J’applaudis et crie ma joie à Mario Chiari et Mario Garbuglia, les décorateurs du film et à leur collègue Guiseppe Rotunno à la photographie. Ils ont su créer un brouillard extraordinaire à base de tulle qui nous distille en tête l’idée même du rêve éveillé. On ne peut s’empêcher de penser au géni de Trauner dans le gigantisme d’un quartier entièrement recréé avec ses canaux. Visconti n’avait pas l’ombre d’une vision faussée : Il faut que tout soit comme si c’était artificiel, faux. Mais, quand on a l’impression que c’est faux, ça doit devenir comme si c’était vrai. L’usage de la caméra qu’il nous propose est lié au théâtre. Son travail de cinéaste, il l’avait appris lors de sa première leçon de cinéma dans le sillage de Jean Renoir. Il y a cette séquence rayonnante où Natalia narre son épopée invraisemblable à Mario. Sans aucune coupe, dans un panoramique circulaire on passe de Mario et Natalia à Natalia et Jean Marais qui déambulent bras dessus bras dessous sur le pont, dans le prolongement du regard de Natalia. C’est prodigieux et ce phénomène stylistique se reproduit au moins à deux reprises.

C’est vrai, le caractère des deux hommes a été changé entre la nouvelle littéraire et leur présence à l’écran. Rien de grave docteur. Franchement, l’adaptation de Visconti est convaincante et c’est son interprétation personnelle qui prévaut au drame. Car c’est seulement à la scène finale que je ne vous raconterai pas que Marcello vole un baiser à la très belle ! Nino Rota à la partoche n’est pas très convaincant à part la scène du bal très rock coco !

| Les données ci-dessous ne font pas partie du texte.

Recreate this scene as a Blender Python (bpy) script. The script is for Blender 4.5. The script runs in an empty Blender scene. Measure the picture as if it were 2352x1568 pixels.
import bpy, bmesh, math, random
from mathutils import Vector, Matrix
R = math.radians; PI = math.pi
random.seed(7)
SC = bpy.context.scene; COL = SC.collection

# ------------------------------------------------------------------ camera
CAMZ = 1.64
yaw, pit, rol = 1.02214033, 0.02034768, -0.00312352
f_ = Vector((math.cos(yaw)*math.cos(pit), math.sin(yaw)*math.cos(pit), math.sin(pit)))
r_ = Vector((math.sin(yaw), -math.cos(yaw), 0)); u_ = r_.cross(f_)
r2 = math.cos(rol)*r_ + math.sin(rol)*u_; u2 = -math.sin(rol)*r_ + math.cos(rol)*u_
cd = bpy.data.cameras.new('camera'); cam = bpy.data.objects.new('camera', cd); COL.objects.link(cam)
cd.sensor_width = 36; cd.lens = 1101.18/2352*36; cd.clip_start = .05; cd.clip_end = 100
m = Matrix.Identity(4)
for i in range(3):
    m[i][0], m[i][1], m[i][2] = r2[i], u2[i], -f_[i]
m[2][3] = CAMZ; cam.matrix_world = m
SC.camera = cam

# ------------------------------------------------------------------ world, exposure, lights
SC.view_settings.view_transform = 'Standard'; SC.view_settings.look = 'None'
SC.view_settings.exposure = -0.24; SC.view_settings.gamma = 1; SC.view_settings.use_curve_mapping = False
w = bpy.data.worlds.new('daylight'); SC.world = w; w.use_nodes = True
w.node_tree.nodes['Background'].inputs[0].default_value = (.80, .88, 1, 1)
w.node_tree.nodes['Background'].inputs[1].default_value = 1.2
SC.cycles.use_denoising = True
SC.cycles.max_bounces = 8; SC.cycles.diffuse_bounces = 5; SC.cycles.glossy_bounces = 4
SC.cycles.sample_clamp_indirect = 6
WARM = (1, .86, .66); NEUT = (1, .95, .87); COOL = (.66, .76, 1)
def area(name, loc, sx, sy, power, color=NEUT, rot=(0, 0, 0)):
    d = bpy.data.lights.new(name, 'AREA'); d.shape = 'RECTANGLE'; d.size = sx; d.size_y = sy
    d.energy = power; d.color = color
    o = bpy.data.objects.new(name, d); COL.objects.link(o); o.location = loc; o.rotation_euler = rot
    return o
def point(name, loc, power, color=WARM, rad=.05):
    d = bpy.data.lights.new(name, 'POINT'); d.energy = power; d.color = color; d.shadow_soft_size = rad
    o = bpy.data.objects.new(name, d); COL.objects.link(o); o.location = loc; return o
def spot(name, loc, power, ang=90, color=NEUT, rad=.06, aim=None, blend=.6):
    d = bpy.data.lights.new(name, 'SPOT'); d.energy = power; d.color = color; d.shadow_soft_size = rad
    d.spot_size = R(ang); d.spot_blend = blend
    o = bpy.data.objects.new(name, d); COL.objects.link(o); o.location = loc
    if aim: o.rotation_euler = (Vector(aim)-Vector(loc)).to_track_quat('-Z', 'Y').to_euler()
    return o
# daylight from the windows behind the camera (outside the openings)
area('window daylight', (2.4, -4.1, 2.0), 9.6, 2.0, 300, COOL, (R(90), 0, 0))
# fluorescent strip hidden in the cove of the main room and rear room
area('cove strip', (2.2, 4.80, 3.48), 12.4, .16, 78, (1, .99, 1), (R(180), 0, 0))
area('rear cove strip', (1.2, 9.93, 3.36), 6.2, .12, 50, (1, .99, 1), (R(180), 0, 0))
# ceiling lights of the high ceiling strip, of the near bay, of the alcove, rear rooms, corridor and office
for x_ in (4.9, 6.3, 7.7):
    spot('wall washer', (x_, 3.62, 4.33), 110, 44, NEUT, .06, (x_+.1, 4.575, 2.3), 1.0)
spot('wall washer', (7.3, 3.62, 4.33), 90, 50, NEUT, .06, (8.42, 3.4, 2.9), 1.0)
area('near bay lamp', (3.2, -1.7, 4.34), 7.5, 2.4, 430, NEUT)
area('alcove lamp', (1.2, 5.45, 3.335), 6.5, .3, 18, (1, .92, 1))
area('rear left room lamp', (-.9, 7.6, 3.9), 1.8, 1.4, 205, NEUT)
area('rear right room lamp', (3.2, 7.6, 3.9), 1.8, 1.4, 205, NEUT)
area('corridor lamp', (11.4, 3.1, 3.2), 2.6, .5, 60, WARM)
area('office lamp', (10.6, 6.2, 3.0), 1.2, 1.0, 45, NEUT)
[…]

Nuits blanches nous réveille de notre sommeil et éveille en nous une œuvre intemporelle et plurielle sertie de décors qui se jouent de la lumière. Le noir et le blanc tapissent l’écran et illuminent nos mirettes. Arrêt sur image sur un couple irréel. Visconti réinvente l’univers de son cinéma et détrône tous les champs visuels en vigueur, c’est aussi pourquoi à force de prendre tous les risques et déplaire au plus grand nombre qui se grime dans l’habituel, il culmine un cinéma allégorie de la vie et des amours indicibles et impossibles. Du très grand art !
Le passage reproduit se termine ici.